I think a lot of times when we talk about Earth science as a whole, and also critical zone science, it is very easy to feel down in the dumps about the condition of our planet. What is something that you read recently, or a person that you've talked to recently, or anything like that, that has made you feel hopeful about our planet?

Gosh - my students, every day. It definitely feels like it’s all burning down sometimes, but the best part of my job is definitely getting to be an advisor and a teacher. There are moments where I feel like we’re fighting an intractable set of problems. But it’s amazing to get to work with people that see the system in a different light than I do, and to get to do that every day is pretty remarkable. The thing that gives me the most hope is certainly the students that I work with. Occasionally I’ll hear someone say something like, “you know, millennials”. They probably said the same thing about Gen X when I was young - you know, kids these days. But I’m pretty psyched to think that my students are going to be people that are out there on the planet going forward.
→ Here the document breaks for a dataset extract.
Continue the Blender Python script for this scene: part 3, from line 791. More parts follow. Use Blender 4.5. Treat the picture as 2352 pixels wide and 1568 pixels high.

I feel pretty good about humanity, which I don't feel good about in the bigger picture of things. But I do feel good about it when I see all the scientists that I work with that are coming up and through, and that includes even undergrads that I get to teach. So yeah, I would say, the most inspiring thing for me has definitely been the students.

What is something in critical zone science that you do not study, that you have never studied, that you have not touched scientifically, that you find fascinating?

There are a lot of things I don’t study. I don't do a lot specifically with climate and climate change. While some of my work is certainly motivated by it, I don't work on it specifically, and so there are lots of things around like large-scale climate models that I think are really cool that I don't work on.

I also work on some hydrologic systems because of their ability to do sort of biogeochemical work, but I’m also not a biogeochemist. So instead I work with biogeochemists, and that has been awesome. Physics makes sense to me: there's equations, there's first principles. Geochemistry has inputs and outputs, and then there's the magic of Gibbs energy in the middle, and I have no idea how they get from one to the other. But she always knows. A close colleague, Alexis Sitchler, was trying to teach me how to make a reactive transport model, and I generated like eight million compounds, and she looks at it and says, “well, obviously these ones wouldn't happen”, and all I could think was “how do you know that?”

So there are a lot of things I don't work on. But climate and biogeochemistry are two things I wish I knew more about.